-- START OF Information shown --

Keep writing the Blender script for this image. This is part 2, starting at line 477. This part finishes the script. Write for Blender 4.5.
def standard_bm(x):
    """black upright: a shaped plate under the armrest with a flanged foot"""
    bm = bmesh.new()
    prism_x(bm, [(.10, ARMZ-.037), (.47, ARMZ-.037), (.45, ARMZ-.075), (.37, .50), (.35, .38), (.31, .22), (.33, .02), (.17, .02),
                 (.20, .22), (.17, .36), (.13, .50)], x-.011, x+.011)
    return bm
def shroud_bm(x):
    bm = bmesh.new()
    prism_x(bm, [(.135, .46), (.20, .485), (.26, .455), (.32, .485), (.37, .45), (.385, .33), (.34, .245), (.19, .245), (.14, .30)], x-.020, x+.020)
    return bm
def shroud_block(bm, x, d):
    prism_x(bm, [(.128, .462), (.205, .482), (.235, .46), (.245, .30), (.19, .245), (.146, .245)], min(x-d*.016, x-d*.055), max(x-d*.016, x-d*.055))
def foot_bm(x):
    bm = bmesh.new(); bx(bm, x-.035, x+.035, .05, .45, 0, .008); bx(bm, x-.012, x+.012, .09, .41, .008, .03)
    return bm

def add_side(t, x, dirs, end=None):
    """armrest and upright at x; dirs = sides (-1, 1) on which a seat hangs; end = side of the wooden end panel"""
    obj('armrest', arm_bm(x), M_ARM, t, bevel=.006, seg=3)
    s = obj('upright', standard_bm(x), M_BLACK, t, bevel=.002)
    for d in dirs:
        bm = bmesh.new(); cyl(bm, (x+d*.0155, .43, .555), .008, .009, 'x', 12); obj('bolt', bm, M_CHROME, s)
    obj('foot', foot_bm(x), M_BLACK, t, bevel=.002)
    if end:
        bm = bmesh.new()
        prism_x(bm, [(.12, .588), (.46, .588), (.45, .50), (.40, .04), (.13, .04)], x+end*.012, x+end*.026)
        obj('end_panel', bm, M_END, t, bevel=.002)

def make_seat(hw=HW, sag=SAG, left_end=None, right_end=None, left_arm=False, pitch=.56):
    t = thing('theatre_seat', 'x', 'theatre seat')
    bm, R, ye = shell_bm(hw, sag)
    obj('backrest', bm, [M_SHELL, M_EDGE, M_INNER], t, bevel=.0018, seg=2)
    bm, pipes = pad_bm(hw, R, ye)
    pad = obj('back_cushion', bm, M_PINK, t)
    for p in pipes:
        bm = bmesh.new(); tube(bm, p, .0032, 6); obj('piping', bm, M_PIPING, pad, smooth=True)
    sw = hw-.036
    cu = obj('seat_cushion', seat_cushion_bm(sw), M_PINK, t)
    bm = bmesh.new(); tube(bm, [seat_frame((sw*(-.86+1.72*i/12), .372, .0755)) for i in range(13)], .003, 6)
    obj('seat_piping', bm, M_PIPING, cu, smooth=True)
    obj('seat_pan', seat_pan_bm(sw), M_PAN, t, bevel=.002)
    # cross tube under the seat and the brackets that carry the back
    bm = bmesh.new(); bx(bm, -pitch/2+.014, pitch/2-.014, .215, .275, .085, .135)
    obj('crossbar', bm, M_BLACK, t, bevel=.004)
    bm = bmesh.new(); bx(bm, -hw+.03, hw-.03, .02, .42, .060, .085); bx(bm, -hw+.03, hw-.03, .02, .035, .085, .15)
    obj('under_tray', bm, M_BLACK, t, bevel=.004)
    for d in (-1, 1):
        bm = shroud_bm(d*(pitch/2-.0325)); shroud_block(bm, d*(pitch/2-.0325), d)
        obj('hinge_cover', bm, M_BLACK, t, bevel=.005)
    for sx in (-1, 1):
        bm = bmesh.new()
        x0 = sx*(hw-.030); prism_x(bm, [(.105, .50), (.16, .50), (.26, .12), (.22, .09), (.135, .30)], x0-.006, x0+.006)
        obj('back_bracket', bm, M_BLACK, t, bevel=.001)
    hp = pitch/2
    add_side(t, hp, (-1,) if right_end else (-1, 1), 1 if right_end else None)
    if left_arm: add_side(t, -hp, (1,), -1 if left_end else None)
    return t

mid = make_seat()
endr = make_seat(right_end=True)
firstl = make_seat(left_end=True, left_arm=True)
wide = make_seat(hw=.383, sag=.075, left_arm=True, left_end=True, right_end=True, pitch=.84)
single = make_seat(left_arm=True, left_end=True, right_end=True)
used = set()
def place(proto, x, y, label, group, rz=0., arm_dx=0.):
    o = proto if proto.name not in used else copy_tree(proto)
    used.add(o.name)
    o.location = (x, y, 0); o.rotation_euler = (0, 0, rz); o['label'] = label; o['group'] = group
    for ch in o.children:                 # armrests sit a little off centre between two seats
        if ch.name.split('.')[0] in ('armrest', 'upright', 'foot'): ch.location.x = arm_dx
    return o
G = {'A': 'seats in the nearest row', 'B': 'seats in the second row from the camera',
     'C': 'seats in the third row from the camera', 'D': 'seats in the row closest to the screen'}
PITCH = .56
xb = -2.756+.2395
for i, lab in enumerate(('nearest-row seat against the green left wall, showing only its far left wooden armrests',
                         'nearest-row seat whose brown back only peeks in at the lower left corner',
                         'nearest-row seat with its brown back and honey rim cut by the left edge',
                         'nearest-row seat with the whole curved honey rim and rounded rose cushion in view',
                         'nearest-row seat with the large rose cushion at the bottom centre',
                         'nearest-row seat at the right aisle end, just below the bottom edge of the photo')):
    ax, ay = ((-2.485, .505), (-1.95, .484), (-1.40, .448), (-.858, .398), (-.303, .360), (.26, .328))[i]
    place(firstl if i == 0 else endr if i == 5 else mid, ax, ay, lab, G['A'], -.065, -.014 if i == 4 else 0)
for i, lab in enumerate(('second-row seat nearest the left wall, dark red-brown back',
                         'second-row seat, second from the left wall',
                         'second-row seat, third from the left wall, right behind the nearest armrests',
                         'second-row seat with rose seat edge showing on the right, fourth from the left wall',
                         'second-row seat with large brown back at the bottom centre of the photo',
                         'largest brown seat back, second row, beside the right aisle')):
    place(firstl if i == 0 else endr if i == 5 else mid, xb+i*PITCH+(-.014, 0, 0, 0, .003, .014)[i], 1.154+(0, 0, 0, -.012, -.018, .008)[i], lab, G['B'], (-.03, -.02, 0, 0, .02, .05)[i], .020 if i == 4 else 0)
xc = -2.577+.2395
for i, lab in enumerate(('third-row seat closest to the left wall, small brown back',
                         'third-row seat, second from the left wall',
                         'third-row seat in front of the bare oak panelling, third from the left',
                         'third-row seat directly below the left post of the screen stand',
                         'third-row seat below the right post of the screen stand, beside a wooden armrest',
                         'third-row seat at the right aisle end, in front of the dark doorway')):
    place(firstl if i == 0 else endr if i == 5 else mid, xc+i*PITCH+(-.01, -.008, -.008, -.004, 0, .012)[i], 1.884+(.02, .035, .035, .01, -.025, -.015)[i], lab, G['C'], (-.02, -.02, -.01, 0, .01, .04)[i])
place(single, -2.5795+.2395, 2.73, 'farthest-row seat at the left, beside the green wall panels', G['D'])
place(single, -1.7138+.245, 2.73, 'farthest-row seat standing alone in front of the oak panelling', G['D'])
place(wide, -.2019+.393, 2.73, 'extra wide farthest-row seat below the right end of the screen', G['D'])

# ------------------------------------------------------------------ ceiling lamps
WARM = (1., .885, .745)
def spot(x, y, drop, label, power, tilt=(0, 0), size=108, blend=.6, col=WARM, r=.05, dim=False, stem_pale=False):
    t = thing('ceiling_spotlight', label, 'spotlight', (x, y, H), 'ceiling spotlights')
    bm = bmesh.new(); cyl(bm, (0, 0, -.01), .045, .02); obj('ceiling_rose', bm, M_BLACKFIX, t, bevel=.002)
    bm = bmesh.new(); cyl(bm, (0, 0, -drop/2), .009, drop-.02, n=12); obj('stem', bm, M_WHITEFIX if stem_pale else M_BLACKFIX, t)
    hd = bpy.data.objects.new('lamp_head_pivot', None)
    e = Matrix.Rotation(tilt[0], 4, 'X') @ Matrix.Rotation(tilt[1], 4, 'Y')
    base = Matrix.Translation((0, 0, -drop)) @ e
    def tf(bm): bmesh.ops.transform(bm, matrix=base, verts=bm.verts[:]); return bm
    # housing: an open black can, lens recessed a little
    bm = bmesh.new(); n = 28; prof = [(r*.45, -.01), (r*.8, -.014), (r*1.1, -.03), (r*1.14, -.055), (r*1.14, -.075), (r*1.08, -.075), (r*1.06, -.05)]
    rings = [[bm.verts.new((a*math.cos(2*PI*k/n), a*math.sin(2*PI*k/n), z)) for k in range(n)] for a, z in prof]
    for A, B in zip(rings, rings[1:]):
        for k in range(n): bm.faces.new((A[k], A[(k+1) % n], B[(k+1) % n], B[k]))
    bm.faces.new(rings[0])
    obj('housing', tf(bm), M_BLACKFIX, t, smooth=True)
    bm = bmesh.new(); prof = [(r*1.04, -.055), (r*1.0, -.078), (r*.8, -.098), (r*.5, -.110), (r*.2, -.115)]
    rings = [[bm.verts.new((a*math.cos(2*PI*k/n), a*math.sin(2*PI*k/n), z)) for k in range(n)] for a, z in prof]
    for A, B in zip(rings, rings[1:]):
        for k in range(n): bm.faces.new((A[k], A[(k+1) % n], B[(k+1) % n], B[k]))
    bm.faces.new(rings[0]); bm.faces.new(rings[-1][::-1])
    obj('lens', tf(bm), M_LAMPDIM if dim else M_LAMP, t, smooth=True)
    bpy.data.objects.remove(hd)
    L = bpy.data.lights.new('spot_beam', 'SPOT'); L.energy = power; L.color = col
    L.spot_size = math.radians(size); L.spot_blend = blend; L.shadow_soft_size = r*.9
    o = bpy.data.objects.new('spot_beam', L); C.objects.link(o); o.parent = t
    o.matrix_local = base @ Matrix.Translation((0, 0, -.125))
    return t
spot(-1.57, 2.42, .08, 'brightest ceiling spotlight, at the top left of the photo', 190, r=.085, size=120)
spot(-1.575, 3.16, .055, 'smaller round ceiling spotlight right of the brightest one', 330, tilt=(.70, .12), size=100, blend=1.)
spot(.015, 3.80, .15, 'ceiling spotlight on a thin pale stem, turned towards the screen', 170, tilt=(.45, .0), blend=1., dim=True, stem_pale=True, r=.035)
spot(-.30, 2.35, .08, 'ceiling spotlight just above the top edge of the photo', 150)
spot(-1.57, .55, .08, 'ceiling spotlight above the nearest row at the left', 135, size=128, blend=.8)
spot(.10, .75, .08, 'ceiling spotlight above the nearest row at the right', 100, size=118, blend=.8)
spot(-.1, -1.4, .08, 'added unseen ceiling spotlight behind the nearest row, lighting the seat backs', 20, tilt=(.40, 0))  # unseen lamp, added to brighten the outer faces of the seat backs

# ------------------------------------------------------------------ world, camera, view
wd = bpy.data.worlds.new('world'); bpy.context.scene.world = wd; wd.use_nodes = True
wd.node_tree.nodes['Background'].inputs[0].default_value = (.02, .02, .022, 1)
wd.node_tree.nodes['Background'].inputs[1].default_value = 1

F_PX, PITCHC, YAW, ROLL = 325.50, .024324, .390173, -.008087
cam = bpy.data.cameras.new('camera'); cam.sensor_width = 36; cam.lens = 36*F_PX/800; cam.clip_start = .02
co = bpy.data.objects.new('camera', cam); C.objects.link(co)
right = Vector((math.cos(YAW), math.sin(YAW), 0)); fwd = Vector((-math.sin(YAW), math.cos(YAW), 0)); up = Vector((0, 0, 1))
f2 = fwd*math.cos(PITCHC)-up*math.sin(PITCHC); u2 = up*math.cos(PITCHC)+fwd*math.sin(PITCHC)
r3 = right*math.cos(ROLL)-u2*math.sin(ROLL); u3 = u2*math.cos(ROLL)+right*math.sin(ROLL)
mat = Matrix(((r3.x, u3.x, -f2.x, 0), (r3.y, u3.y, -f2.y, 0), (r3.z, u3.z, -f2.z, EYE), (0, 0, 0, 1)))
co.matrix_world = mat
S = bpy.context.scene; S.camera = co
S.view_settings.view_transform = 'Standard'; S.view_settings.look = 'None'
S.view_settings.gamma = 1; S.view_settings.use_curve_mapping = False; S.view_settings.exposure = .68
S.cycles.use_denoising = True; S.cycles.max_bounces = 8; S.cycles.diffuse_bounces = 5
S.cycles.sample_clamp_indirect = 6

-- END OF Information shown --

◆ Written instruction ◆
Print, please, the lines from the first line of the material through the line that contains "obj('end_panel', bm, M_END, t, bevel=.002)", exactly as written and with nothing added.

◆ Result for this task ◆
Keep writing the Blender script for this image. This is part 2, starting at line 477. This part finishes the script. Write for Blender 4.5.
def standard_bm(x):
    """black upright: a shaped plate under the armrest with a flanged foot"""
    bm = bmesh.new()
    prism_x(bm, [(.10, ARMZ-.037), (.47, ARMZ-.037), (.45, ARMZ-.075), (.37, .50), (.35, .38), (.31, .22), (.33, .02), (.17, .02),
                 (.20, .22), (.17, .36), (.13, .50)], x-.011, x+.011)
    return bm
def shroud_bm(x):
    bm = bmesh.new()
    prism_x(bm, [(.135, .46), (.20, .485), (.26, .455), (.32, .485), (.37, .45), (.385, .33), (.34, .245), (.19, .245), (.14, .30)], x-.020, x+.020)
    return bm
def shroud_block(bm, x, d):
    prism_x(bm, [(.128, .462), (.205, .482), (.235, .46), (.245, .30), (.19, .245), (.146, .245)], min(x-d*.016, x-d*.055), max(x-d*.016, x-d*.055))
def foot_bm(x):
    bm = bmesh.new(); bx(bm, x-.035, x+.035, .05, .45, 0, .008); bx(bm, x-.012, x+.012, .09, .41, .008, .03)
    return bm

def add_side(t, x, dirs, end=None):
    """armrest and upright at x; dirs = sides (-1, 1) on which a seat hangs; end = side of the wooden end panel"""
    obj('armrest', arm_bm(x), M_ARM, t, bevel=.006, seg=3)
    s = obj('upright', standard_bm(x), M_BLACK, t, bevel=.002)
    for d in dirs:
        bm = bmesh.new(); cyl(bm, (x+d*.0155, .43, .555), .008, .009, 'x', 12); obj('bolt', bm, M_CHROME, s)
    obj('foot', foot_bm(x), M_BLACK, t, bevel=.002)
    if end:
        bm = bmesh.new()
        prism_x(bm, [(.12, .588), (.46, .588), (.45, .50), (.40, .04), (.13, .04)], x+end*.012, x+end*.026)
        obj('end_panel', bm, M_END, t, bevel=.002)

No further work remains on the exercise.